3. Embody double standards.

If you really want to break down rapport with your employees, foster a double standard for all seemingly insignificant things – the pettier, the better – within your reach. If at all possible, try to target certain individuals in this quest.

Imagine, for example, telling a single employee that it’s inappropriate to wear the color green to work. Weird, maybe… but really no biggie, right? Maybe not at first… after all, they’ve got a closet full of other colors, and green’s not that great anyway. But now imagine the effect if, on the following week, your entire team – short the singled-out soul – is sporting the said “unsuitable” shade. And imagine their confusion when everybody remains blissfully unaware of the consequence of the color – except, of course, for them.

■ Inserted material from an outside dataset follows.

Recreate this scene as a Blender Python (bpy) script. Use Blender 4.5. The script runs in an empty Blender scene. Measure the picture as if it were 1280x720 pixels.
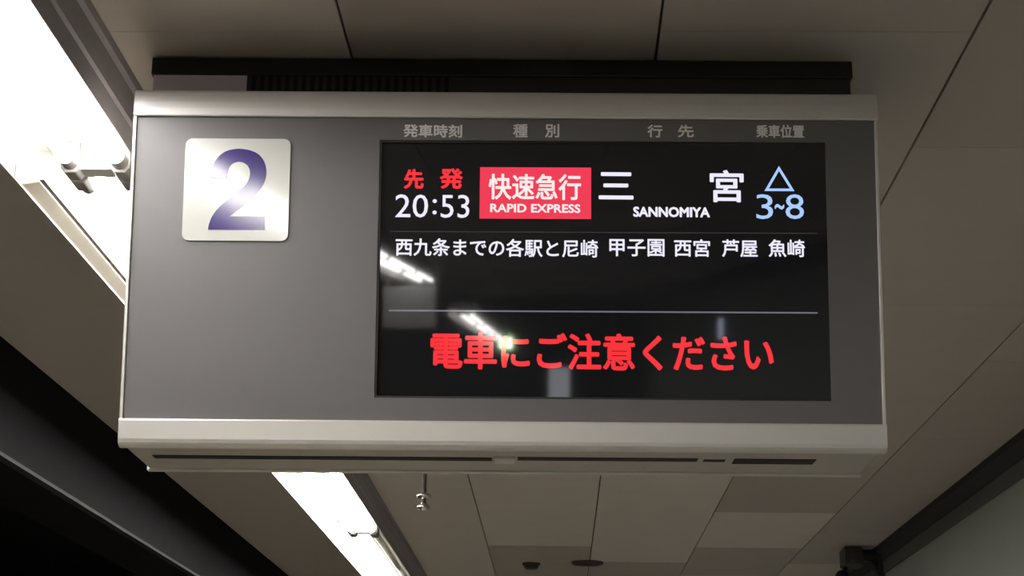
import bpy, bmesh, math, random
from mathutils import Vector, Matrix

S = bpy.context.scene
COL = S.collection
random.seed(7)
CZ = 1.605            # eye height of the photographer above the platform
CEIL = 3.0

# ------------------------------------------------------------------ camera
cam_data = bpy.data.cameras.new('camera')
cam_data.sensor_width = 36.0
cam_data.lens = 2031.0 / 1280.0 * 36.0
cam_data.clip_start = 0.05
cam = bpy.data.objects.new('camera', cam_data)
COL.objects.link(cam)
R = Matrix(((0.99953, -0.005234, 0.030193),
            (0.027227, -0.300436, -0.953413),
            (0.014061, 0.953788, -0.300152)))
cam.matrix_world = Matrix.Translation((0, 0, CZ)) @ R.to_4x4()
S.camera = cam

# ------------------------------------------------------------------ light and exposure
TUBE = 48.0            # emission of a lit fluorescent tube
SCREEN = 1.0           # emission of the display's picture
world = bpy.data.worlds.new('night')
world.use_nodes = True
world.node_tree.nodes['Background'].inputs[0].default_value = (0.9, 0.95, 1.0, 1)
world.node_tree.nodes['Background'].inputs[1].default_value = 0.0
S.world = world
S.view_settings.view_transform = 'Standard'
S.view_settings.look = 'None'
S.view_settings.exposure = 0.0
S.view_settings.gamma = 1.0
S.view_settings.use_curve_mapping = False

# ------------------------------------------------------------------ materials
def mat(name, col, rough=0.6, metal=0.0, spec=0.5, emit=None, strength=0.0, coat=0.0, noise=0.0, nscale=20.0, bump=0.0):
    m = bpy.data.materials.new(name)
    m.use_nodes = True
    nt = m.node_tree
    b = nt.nodes['Principled BSDF']
    b.inputs['Base Color'].default_value = (*col, 1)
    b.inputs['Roughness'].default_value = rough
    b.inputs['Metallic'].default_value = metal
    b.inputs['Specular IOR Level'].default_value = spec
    b.inputs['Coat Weight'].default_value = coat
    b.inputs['Coat Roughness'].default_value = 0.08
    if emit:
        b.inputs['Emission Color'].default_value = (*emit, 1)
        b.inputs['Emission Strength'].default_value = strength
    if noise or bump:
        tc = nt.nodes.new('ShaderNodeTexCoord')
        nz = nt.nodes.new('ShaderNodeTexNoise')
        nz.inputs['Scale'].default_value = nscale
        nz.inputs['Detail'].default_value = 6
        nt.links.new(tc.outputs['Object'], nz.inputs['Vector'])
        if noise:
            mx = nt.nodes.new('ShaderNodeMix')
            mx.data_type = 'RGBA'
            mx.inputs[6].default_value = (*[c * (1 - noise) for c in col], 1)
            mx.inputs[7].default_value = (*[min(1, c * (1 + noise)) for c in col], 1)
            nt.links.new(nz.outputs['Fac'], mx.inputs[0])
            nt.links.new(mx.outputs[2], b.inputs['Base Color'])
        if bump:
            bp = nt.nodes.new('ShaderNodeBump')
            bp.inputs['Strength'].default_value = bump
            bp.inputs['Distance'].default_value = 0.002
            nt.links.new(nz.outputs['Fac'], bp.inputs['Height'])
            nt.links.new(bp.outputs['Normal'], b.inputs['Normal'])
    return m

M = dict(
    panel_a=mat('ceiling_board', (0.51, 0.462, 0.418), 0.75, noise=0.05, nscale=6, bump=0.1),
    panel_b=mat('ceiling_board_grey', (0.47, 0.425, 0.383), 0.75, noise=0.05, nscale=6, bump=0.1),
    panel_c=mat('ceiling_board_pale', (0.70, 0.632, 0.57), 0.75, noise=0.05, nscale=6, bump=0.1),
    gap=mat('ceiling_gap', (0.05, 0.04, 0.035), 0.9, noise=0.1),
    bounce=mat('yellow_bounce_strip', (0.66, 0.56, 0.30), 0.5, noise=0.1),
    edge=mat('pale_bounce_edge', (0.70, 0.68, 0.64), 0.5, noise=0.1),
    floor=mat('platform_paving', (0.35, 0.335, 0.32), 0.5, noise=0.15, nscale=8),
    track=mat('track_bed', (0.05, 0.047, 0.045), 0.95, noise=0.3, nscale=12, bump=0.5),
    wall=mat('painted_wall', (0.27, 0.285, 0.25), 0.6, noise=0.06, nscale=3),
    tunnel=mat('tunnel_concrete', (0.07, 0.07, 0.072), 0.9, noise=0.3, nscale=3),
    beam=mat('black_painted_beam', (0.012, 0.011, 0.012), 0.95, spec=0.06, noise=0.2, nscale=5),
    lip=mat('beam_edge_angle', (0.035, 0.034, 0.033), 0.7, spec=0.15, noise=0.2, nscale=9),
    cornice=mat('dark_cornice', (0.02, 0.017, 0.016), 0.8, noise=0.2, nscale=5),
    wallshade=mat('wall_shade_band', (0.075, 0.072, 0.066), 0.7, noise=0.2, nscale=5),
    steel=mat('white_enamelled_steel', (0.62, 0.60, 0.56), 0.45, noise=0.04),
    skirt=mat('cream_enamelled_steel', (0.66, 0.60, 0.50), 0.5, noise=0.04),
    flank=mat('grey_enamelled_steel', (0.30, 0.28, 0.29), 0.45, noise=0.08),
    reflector=mat('lamp_reflector', (0.86, 0.85, 0.80), 0.35, noise=0.02),
    tube=mat('lit_tube', (0.9, 0.9, 0.9), 0.4, emit=(1.0, 0.965, 0.93), strength=TUBE),
    dead=mat('unlit_tube', (0.78, 0.75, 0.66), 0.25, noise=0.02),
    cap=mat('tube_end_cap', (0.30, 0.29, 0.28), 0.4, metal=0.5, noise=0.03),
    socket=mat('socket_plastic', (0.22, 0.205, 0.195), 0.5, noise=0.03),
    trim=mat('silver_trim', (0.66, 0.64, 0.61), 0.42, metal=0.5, noise=0.03, nscale=30),
    housing=mat('board_housing', (0.45, 0.42, 0.38), 0.5, metal=0.2, noise=0.04),
    face=mat('board_face', (0.122, 0.117, 0.119), 0.36, noise=0.03, nscale=40),
    mount=mat('mounting_box', (0.025, 0.022, 0.027), 0.4, noise=0.1),
    lightpatch=mat('lilac_light_patch', (0.72, 0.66, 0.74), 0.4, noise=0.05),
    black=mat('black_void', (0.006, 0.006, 0.006), 0.8, noise=0.1),
    bezel=mat('screen_bezel', (0.008, 0.008, 0.008), 0.4, noise=0.1),
    glass=mat('screen_glass', (0.010, 0.010, 0.011), 0.03, spec=0.5, emit=(0.0018, 0.0018, 0.0021), strength=SCREEN, noise=0.05),
    plate=mat('number_plate_white', (0.64, 0.64, 0.60), 0.095, noise=0.01),
    number=mat('number_blue', (0.040, 0.026, 0.17), 0.095, noise=0.02),
    print=mat('printed_grey', (0.85, 0.83, 0.80), 0.5, noise=0.03),
    white=mat('screen_white', (0.01, 0.01, 0.01), 0.05, emit=(0.86, 0.84, 1.0), strength=1.0 * SCREEN),
    dim=mat('screen_dim_line', (0.01, 0.01, 0.01), 0.05, emit=(0.16, 0.15, 0.18), strength=1.0 * SCREEN),
    faint=mat('screen_faint_line', (0.01, 0.01, 0.01), 0.05, emit=(0.035, 0.033, 0.04), strength=1.0 * SCREEN),
    red=mat('screen_red', (0.01, 0.002, 0.002), 0.05, emit=(0.95, 0.035, 0.045), strength=1.0 * SCREEN),
    badge=mat('screen_badge_red', (0.01, 0.002, 0.002), 0.05, emit=(0.86, 0.045, 0.09), strength=1.0 * SCREEN),
    badgew=mat('screen_badge_white', (0.01, 0.01, 0.01), 0.05, emit=(1.0, 0.84, 0.84), strength=1.0 * SCREEN),
    blue=mat('screen_blue', (0.002, 0.002, 0.01), 0.05, emit=(0.40, 0.60, 1.0), strength=1.0 * SCREEN),
    cctv=mat('camera_housing', (0.05, 0.045, 0.035), 0.5, noise=0.1),
    cblack=mat('camera_black', (0.01, 0.01, 0.012), 0.5, noise=0.1),
    chrome=mat('chrome', (0.75, 0.72, 0.66), 0.18, metal=1.0, noise=0.02),
    brown=mat('brown_fitting', (0.06, 0.045, 0.035), 0.6, noise=0.1),
    boxgrey=mat('pale_sign_box', (0.5, 0.5, 0.5), 0.5, noise=0.03),
    pillar=mat('lit_pillar', (0.6, 0.6, 0.62), 0.4, emit=(0.9, 0.93, 1.0), strength=3.5),
    bluelamp=mat('blue_white_lamp', (0.6, 0.6, 0.62), 0.4, emit=(0.75, 0.82, 1.0), strength=5.0),
    exit=mat('exit_face', (0.6, 0.7, 0.6), 0.4, emit=(0.8, 1.0, 0.62), strength=60.0),
)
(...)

Moves like these are priceless.
And, while on that note...

4. Play favorites. Then give in to gossip.
We all know that you already have pet employees. Just make it really, uncomfortably, blatantly apparent - especially to those outside of the chosen few. Let them have a little too much say in decisions that are just a little too big - major points for letting a single team member decide how a peer will fare in a performance review or whether they'll even be around come next year. There's nothing like a little subjectivism to disrupt a team's morale.

5. Don’t follow through on promises

This one really goes without explanation, because it’s so stupidly simple. Tell your team you’ll do something, and then fail to actually do it. While this can be effective with small statements, they’ll take longer to accomplish your task. To really get a group galled, do it with big, important promises.

6. …Especially those promises you made in direct response to their concerns

To really make your charade worthwhile, focus on failing to follow-through on the promises you make in the moments when colleagues have made themselves vulnerable. Whether or not you realize the amount of effort and nerve it takes for employees to approach you to communicate their well-constructed concerns is largely irrelevant; all you need to do is receive this message with what they perceive as sincerity, and subsequently leave them hanging. Do this just once or twice and you’ll forever sabotage your standing in seniority.

So, there you have it: six easy steps to guide you in the making of a horrible manager!
Embody enough of these, and you’ll forever undermine your credibility as a captain.

Happy Inadequacy! Enjoy your sabotage of an entire team’s career satisfaction!